A prime example has dancers moving in front of three large metallic walls drenched in verdant light, and from a distance, it’s as though the human figures are framed by three panels of the kind of stylish neo-abstract commercial art that decorated album covers (particularly jazz LPs). As Saura moves his camera closer, the abstract patterns are revealed to be reflections of the metallic set scaffold - steel tubing, ladders – as well as Mario’s robotic camera rig, poised in the distance like a tree branch.
It’s one of the film’s most clever visual sequences, and it’s counter-pointed by the dancers and Lalo Schifrin’s music. Later sequences involve frosty white screens of differing dimensions and scope, or simple sets that have dancers partially silhouetted – like Elena watching her dancing in a wall-sized mirror, while Storaro’s crimson lighting is specifically designed to allow her body to move between saturated crimson and pools of shapely blackness.
Tango is an art film, but it does provide a stylized impression of the music, as well as the periods of repression and cruelty that affected the country, the latter told primarily through a gorgeous dance piece that sprawls across a large, dramatic set.
Perhaps the most intriguing aspect (and most frustrating to those wanting a linear, formal fiction narrative) is the blurring of perspectives: at times Saura has the dancer/director becoming the subject of the film-within-a-film’s camera lens, as well as Saura’s; and the music score has characters dancing to live and pre-recorded performances, as well as one sequence that shows the staff musicians performing a piece like jam session extract from Fernando Trueba’s Calle 54 (2000) documentary.
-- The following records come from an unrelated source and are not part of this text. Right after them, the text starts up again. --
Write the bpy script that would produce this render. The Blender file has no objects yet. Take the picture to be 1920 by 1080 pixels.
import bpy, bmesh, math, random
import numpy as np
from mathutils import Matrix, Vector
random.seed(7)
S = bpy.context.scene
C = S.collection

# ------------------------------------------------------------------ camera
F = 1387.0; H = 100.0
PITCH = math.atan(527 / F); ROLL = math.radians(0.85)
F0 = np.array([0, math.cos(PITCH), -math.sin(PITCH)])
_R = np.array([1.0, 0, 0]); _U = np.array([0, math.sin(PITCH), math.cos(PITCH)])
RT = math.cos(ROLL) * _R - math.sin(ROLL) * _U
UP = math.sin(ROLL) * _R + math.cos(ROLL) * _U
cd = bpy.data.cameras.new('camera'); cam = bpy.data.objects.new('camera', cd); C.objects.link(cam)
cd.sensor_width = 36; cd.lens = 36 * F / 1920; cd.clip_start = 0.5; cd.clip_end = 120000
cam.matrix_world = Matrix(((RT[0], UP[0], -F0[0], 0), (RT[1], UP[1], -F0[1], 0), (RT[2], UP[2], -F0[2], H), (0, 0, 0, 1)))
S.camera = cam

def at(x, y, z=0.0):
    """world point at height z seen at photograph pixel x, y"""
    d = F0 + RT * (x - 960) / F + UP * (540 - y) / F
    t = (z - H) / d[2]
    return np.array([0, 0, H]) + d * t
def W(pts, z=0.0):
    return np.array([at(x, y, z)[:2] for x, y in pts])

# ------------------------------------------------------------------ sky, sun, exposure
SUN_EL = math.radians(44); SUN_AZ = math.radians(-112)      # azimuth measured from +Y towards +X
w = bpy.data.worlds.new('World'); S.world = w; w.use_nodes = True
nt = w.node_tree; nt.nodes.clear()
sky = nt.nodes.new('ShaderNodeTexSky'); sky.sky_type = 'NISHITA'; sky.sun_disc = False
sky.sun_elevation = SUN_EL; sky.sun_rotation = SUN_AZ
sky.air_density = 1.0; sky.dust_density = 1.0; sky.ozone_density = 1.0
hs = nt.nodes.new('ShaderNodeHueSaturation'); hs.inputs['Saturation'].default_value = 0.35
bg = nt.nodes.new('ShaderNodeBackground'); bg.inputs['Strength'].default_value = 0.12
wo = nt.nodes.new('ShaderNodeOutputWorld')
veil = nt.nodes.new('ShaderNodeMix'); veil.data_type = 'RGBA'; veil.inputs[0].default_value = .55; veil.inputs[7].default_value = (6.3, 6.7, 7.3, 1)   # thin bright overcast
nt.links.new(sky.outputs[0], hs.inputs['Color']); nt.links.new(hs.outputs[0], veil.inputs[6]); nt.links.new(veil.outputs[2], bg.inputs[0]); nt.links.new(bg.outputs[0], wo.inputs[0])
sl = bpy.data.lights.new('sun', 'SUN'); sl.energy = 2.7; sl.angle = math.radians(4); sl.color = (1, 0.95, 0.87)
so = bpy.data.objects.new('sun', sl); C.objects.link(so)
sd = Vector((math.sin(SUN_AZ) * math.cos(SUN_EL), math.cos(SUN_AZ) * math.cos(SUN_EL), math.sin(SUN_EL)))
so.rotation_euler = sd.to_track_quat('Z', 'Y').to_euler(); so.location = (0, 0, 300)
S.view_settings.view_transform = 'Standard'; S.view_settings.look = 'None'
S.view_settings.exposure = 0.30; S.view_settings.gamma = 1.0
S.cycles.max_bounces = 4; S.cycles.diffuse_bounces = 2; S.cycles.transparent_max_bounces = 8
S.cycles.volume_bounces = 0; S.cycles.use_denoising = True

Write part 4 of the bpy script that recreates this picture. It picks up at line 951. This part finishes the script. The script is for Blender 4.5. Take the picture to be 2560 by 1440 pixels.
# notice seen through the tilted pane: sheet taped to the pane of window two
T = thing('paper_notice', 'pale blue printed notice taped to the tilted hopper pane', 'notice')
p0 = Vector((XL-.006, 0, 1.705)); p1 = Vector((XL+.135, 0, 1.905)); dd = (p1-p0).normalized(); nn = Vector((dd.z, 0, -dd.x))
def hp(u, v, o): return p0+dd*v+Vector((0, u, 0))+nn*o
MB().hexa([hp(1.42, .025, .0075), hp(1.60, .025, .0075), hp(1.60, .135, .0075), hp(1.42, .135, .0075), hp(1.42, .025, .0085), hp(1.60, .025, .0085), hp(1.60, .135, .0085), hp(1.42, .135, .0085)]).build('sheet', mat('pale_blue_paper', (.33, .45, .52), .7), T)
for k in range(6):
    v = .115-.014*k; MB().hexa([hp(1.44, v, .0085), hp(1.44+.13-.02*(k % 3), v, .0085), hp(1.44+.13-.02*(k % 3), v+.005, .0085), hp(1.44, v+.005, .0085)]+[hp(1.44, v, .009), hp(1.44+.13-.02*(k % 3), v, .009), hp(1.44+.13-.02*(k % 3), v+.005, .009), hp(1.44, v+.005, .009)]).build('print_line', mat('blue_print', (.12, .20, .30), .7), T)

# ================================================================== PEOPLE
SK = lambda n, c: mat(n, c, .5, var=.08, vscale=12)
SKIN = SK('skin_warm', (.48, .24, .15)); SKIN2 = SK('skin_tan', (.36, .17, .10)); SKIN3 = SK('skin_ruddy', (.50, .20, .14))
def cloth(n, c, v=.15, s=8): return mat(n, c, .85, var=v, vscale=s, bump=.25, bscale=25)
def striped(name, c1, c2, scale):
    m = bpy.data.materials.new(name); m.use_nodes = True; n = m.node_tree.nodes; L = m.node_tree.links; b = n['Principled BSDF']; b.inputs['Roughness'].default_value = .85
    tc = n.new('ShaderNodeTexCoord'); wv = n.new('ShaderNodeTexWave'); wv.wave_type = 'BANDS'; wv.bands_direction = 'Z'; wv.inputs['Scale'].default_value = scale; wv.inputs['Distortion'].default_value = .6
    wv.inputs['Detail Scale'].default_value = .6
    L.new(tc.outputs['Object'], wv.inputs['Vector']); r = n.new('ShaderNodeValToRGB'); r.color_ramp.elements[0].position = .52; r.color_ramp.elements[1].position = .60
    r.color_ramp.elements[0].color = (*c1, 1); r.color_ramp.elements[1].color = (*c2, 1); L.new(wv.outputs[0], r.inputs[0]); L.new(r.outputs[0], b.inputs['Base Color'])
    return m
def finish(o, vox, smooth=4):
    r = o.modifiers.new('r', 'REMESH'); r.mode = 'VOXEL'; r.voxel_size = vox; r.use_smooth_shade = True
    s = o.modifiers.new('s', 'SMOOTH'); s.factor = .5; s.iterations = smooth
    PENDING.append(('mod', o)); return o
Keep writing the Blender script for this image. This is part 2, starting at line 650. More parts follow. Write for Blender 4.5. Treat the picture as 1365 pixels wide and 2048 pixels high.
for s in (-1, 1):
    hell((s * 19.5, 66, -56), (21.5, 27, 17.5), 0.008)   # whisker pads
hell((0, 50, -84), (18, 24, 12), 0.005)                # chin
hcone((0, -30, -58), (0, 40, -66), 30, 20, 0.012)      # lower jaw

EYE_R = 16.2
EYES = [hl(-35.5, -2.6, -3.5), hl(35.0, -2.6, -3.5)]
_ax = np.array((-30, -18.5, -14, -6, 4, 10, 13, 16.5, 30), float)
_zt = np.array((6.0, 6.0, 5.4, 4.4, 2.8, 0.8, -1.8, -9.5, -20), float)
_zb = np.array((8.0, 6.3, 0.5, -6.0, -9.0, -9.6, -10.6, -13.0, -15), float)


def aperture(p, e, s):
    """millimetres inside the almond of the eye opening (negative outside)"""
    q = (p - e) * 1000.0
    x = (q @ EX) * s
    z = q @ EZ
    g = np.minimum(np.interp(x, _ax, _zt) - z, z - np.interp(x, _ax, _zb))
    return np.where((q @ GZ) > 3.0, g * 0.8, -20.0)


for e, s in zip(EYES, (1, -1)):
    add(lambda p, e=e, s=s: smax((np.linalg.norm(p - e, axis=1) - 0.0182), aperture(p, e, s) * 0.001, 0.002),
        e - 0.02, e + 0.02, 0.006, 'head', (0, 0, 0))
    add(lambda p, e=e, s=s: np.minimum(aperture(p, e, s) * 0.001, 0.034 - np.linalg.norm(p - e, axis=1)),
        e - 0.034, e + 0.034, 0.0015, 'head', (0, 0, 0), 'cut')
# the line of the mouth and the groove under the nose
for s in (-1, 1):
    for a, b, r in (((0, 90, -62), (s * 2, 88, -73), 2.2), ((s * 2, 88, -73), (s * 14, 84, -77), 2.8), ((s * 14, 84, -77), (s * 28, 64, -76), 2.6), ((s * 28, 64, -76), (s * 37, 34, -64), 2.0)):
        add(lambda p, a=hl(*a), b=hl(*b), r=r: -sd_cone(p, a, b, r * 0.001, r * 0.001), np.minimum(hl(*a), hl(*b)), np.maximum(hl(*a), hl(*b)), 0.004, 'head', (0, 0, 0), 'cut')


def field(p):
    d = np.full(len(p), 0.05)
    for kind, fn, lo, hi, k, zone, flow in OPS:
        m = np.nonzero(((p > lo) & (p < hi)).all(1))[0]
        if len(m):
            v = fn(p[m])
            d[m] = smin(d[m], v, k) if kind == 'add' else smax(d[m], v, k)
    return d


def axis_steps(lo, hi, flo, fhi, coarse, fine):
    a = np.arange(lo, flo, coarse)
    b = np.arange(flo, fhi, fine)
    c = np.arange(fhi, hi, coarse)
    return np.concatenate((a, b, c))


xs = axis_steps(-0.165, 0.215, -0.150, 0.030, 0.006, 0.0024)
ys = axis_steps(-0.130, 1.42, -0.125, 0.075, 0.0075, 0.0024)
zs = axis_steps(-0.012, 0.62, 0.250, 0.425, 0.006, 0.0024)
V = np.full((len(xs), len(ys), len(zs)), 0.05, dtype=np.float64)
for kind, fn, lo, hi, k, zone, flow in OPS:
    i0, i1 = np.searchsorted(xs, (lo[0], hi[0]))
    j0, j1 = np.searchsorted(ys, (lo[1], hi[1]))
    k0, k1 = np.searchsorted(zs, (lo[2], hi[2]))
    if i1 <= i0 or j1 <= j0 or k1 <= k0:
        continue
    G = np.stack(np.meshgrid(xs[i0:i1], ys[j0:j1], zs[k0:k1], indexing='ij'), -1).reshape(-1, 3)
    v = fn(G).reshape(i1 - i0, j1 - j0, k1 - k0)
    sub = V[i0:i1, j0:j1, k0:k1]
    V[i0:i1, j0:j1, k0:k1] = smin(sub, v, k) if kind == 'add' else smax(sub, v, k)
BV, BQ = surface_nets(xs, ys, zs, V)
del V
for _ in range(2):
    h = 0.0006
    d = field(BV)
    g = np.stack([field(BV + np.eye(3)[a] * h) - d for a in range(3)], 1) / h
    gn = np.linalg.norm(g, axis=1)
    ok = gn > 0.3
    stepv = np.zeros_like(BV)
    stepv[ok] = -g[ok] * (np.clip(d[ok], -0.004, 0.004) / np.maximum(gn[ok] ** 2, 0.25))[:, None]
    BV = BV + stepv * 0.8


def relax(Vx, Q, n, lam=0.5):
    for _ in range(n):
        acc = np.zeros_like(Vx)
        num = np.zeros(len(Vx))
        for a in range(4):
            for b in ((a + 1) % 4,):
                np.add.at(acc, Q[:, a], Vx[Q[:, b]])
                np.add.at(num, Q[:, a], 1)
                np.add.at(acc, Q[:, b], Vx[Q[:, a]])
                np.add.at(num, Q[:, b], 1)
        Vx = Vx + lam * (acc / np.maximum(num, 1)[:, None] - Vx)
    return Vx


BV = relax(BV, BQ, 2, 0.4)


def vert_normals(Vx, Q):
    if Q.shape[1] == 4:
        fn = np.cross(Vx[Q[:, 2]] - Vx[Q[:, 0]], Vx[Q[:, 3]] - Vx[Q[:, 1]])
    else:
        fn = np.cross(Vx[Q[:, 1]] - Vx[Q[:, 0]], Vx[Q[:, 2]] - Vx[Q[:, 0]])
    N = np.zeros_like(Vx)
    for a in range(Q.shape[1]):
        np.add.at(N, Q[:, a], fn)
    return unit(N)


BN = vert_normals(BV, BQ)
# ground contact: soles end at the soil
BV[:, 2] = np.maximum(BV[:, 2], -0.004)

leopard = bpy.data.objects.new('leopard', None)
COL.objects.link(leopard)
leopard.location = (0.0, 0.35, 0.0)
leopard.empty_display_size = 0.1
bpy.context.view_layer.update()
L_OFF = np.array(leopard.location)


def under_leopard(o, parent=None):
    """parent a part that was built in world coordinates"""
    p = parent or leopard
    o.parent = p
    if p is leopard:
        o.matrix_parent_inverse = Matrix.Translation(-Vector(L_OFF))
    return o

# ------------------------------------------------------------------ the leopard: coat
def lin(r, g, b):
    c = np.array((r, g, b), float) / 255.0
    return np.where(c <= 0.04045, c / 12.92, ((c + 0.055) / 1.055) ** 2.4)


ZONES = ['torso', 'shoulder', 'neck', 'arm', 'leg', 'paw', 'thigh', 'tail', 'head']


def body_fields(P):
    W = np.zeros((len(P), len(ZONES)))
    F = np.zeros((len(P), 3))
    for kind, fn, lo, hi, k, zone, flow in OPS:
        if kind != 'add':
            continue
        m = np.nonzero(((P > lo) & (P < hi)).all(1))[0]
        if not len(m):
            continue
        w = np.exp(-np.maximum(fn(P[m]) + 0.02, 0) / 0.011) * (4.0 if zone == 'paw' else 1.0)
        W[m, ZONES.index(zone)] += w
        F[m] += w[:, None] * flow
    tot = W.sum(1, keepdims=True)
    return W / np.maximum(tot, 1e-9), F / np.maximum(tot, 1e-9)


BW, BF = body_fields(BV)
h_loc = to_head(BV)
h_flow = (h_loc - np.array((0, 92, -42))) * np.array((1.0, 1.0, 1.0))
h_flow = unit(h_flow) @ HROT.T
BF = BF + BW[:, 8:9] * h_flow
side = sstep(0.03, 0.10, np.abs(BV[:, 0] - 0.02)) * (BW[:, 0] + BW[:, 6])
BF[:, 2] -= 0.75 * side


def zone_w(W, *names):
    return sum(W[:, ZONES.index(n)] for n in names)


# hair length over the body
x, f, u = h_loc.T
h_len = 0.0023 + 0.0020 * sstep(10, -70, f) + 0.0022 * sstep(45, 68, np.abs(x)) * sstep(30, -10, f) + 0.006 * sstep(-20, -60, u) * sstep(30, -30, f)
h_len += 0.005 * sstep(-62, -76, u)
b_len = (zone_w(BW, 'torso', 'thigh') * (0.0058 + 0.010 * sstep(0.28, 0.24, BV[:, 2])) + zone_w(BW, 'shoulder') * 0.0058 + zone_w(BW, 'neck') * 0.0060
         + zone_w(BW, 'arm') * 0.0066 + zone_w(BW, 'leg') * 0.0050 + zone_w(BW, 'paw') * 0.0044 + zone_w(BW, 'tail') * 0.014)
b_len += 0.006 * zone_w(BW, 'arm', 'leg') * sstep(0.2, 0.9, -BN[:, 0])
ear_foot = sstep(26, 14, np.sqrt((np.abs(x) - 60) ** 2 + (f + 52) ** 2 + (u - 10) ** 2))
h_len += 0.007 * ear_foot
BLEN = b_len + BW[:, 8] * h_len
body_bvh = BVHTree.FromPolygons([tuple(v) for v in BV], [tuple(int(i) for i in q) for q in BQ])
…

Columbia’s Region 1 DVD includes an okay transfer of the film (the peripheral framing is too tight and clips the edges of the opening credits), and the soundtrack on some players reportedly defaults to the commentary track with producer Juan Carlos Codazzi and co-star Mia Maestro. The subtitles may also not function unless one selects them after starting the movie. (Early Columbia DVDs were notoriously buggy with their audio and subtitle tracks.)
The making-of featurette includes Spanish (with English subtitles) interviews with director Saura, co-star Miguel Ángel Solá, cinematographer Storaro, and a short clip with composer Lalo Schifrin, who contributed some wonderful tangos of his own among the traditional pieces he adapted for the film.
Saura’s prior collaborations with cinematographer Storaro include Taxi (1996), Flamenco (1995), Goya / Goya en Burdeos (1999), and Io, Don Giovanni (2009).